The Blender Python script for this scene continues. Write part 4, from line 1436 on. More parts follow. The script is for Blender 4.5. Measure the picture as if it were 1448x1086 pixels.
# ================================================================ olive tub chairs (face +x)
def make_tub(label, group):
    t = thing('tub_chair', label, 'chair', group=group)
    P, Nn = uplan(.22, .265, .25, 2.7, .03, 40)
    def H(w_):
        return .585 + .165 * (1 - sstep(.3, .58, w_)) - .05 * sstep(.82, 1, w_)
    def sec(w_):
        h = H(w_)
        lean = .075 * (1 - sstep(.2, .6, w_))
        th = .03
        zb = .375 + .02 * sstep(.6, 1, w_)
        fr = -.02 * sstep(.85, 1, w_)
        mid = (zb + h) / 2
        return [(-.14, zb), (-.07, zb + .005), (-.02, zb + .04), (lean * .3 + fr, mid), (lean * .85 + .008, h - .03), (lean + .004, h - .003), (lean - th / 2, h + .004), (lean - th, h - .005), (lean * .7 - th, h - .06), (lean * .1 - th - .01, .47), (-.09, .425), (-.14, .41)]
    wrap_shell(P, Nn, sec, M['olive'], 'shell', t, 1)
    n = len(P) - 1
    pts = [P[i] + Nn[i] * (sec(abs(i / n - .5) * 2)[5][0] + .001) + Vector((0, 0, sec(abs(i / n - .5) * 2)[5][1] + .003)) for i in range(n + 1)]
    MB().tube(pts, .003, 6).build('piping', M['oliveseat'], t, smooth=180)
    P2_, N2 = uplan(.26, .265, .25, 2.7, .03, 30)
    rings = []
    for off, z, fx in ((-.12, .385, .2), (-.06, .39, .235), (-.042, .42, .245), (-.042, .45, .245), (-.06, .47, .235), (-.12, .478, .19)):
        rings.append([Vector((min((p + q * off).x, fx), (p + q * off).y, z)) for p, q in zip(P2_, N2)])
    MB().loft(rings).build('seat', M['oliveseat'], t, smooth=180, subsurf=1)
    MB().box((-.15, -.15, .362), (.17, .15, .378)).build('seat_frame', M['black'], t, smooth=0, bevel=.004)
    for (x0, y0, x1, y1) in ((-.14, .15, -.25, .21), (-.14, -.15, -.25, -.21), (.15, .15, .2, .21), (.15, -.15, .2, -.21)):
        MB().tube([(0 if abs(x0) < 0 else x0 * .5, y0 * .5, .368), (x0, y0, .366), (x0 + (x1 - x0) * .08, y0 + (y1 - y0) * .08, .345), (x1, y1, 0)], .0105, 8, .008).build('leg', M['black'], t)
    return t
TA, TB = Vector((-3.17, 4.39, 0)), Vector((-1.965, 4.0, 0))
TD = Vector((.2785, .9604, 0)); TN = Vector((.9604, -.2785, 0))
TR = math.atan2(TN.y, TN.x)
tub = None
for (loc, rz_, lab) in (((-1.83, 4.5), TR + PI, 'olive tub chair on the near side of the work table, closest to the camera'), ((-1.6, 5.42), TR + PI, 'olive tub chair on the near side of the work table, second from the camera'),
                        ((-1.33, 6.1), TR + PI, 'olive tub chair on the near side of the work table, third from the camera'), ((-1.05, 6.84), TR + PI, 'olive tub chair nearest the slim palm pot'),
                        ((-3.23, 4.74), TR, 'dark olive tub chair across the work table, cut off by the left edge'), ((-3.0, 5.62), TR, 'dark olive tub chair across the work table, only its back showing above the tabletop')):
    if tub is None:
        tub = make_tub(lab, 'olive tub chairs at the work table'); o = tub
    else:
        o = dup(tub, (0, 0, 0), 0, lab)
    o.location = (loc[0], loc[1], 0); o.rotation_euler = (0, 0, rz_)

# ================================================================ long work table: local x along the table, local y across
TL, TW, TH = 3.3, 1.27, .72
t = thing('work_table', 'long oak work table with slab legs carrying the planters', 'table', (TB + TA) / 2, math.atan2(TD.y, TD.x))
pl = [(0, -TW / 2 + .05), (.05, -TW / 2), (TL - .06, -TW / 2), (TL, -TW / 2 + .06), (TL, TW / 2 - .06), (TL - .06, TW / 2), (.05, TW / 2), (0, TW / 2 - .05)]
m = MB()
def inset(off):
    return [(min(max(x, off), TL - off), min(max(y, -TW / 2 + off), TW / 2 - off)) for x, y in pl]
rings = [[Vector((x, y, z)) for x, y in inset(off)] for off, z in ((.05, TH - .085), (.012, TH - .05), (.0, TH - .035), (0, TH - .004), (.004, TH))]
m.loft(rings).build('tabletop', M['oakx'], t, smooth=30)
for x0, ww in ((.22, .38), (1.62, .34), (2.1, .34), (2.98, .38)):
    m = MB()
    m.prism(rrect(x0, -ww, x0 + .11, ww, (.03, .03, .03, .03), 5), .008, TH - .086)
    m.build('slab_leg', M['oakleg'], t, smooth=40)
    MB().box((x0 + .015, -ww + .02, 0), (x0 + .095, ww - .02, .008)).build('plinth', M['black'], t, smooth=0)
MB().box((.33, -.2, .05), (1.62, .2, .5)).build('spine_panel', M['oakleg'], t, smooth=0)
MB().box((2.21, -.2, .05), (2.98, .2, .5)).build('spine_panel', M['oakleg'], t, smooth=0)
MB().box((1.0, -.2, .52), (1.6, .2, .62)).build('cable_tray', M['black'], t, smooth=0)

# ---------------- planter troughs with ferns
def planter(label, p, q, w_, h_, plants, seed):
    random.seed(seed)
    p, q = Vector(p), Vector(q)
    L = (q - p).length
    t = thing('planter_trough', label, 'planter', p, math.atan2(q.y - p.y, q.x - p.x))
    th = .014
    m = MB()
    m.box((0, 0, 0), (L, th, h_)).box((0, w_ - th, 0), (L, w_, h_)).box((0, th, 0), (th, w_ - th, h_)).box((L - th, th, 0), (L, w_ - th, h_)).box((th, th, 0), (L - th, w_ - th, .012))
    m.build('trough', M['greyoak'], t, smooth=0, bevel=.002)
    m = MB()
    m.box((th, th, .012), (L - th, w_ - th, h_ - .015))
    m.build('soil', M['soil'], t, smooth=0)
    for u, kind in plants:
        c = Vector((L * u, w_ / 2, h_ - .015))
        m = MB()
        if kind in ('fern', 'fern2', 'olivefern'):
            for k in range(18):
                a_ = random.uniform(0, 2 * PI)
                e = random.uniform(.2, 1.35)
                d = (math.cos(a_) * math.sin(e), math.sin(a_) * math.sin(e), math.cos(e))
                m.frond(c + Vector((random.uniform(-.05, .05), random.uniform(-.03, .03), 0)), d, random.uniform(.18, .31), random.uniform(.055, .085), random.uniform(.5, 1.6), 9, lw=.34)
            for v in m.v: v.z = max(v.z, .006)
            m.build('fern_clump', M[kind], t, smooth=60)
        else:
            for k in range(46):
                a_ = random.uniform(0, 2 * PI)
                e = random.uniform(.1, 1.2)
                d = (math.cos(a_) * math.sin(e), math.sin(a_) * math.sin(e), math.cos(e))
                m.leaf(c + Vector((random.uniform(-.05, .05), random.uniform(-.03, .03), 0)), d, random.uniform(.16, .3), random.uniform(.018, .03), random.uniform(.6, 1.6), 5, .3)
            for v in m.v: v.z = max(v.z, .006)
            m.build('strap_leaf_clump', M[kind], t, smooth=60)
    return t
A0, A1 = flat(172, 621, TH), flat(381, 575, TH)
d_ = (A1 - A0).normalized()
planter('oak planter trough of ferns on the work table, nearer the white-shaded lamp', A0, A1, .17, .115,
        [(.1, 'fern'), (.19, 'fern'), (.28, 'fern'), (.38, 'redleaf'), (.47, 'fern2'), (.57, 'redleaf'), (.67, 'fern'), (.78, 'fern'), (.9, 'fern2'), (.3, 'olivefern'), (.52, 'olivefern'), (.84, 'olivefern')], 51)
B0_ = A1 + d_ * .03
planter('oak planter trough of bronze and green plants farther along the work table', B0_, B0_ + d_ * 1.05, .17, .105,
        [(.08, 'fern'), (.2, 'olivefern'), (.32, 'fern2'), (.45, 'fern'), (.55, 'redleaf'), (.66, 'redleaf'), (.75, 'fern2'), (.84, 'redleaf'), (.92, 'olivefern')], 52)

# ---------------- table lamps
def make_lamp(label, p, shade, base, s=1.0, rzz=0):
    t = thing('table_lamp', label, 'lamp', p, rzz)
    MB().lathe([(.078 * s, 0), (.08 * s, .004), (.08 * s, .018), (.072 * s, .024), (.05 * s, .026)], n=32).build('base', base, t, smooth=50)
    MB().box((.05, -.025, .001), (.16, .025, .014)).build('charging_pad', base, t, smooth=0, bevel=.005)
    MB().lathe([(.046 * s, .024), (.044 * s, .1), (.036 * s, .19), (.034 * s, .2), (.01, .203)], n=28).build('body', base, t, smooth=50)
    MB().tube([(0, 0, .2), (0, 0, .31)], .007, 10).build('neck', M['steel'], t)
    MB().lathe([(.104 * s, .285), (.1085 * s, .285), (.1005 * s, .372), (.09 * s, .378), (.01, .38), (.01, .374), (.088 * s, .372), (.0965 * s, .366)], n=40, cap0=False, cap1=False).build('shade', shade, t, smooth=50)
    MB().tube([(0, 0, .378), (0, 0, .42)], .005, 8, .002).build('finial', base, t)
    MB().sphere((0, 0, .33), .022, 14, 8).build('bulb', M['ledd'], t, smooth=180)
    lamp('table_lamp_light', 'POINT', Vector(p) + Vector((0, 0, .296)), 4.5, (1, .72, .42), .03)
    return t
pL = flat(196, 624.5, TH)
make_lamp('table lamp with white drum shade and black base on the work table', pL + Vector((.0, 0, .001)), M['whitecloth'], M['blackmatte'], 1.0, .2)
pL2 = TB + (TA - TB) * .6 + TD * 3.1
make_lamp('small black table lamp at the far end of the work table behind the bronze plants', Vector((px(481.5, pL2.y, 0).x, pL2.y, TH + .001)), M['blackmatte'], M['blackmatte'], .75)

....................

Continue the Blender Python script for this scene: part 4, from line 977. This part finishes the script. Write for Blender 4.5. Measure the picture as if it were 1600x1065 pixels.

....................

Goal
Copy out each line in the listing that has the word "picture".

Answer to the task
The Blender Python script for this scene continues. Write part 4, from line 1436 on. More parts follow. The script is for Blender 4.5. Measure the picture as if it were 1448x1086 pixels.
Continue the Blender Python script for this scene: part 4, from line 977. This part finishes the script. Write for Blender 4.5. Measure the picture as if it were 1600x1065 pixels.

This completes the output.